Monday, May 4, 2009

Feeling threatened


Get on back that little pony.

Just reading an essay by James Longenbach in The art of the poetic line (2008, Graywolf Pr. ISBN: 978-1-55597-488-6). He's talking about the 'Sirens' section of James Joyce's Ulysses when he says Joyce suggests [when indulging in the aural pleasures of poetry] 'we ignore the seduction of plain sense at our own peril...Words mean something because they always threaten to sound like something else.'

I don't know if I completely understand what that last sentence is getting at. Is he saying words have added meaning if they sound like another word - rhyme, assonance etc? Is he saying words almost always sound like something else other than what they mean and this somehow gives them that meaning? Or when he says 'mean something' is actually saying 'are important'?
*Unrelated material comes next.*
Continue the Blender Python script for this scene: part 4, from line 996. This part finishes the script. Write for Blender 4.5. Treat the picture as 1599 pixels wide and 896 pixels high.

The whole previous paragraph is kind of getting at the point that meaning (in poetry) is useless without sound and vice-versa, but that last sentence is a bit perplexing. Maybe he is just saying those two things might be more connected than we think, that they have to work together to achieve either?

Anyway, it sounds like Joyce's Sirens section didn't really make sense unless it is put in context of the previous prose sections and the bit that came after. Which kind of sounds a little bit like cheating. How many poets get to write an accompanying prose section that explains of the strange words they gave chosen? But then context comes in many forms, and something as simple as a one word title can provide that kind of context, so I guess all poetry is working within a sphere of context of some sort. When a poet mentions sand and war, you could assume that he/she assumes that the reader might connect that to the one of the recent wars in the Middle East. But if he wrote 'wah wah wah, ssssssss and sssssss' would they get that? Probably not I'm guessing. So then it becomes like a cards face up, cards face down kind of thing. Which is an eternal problem.

So thanks for helping James! Although to be fair I haven't read all the essay. That will come this afternoon I think.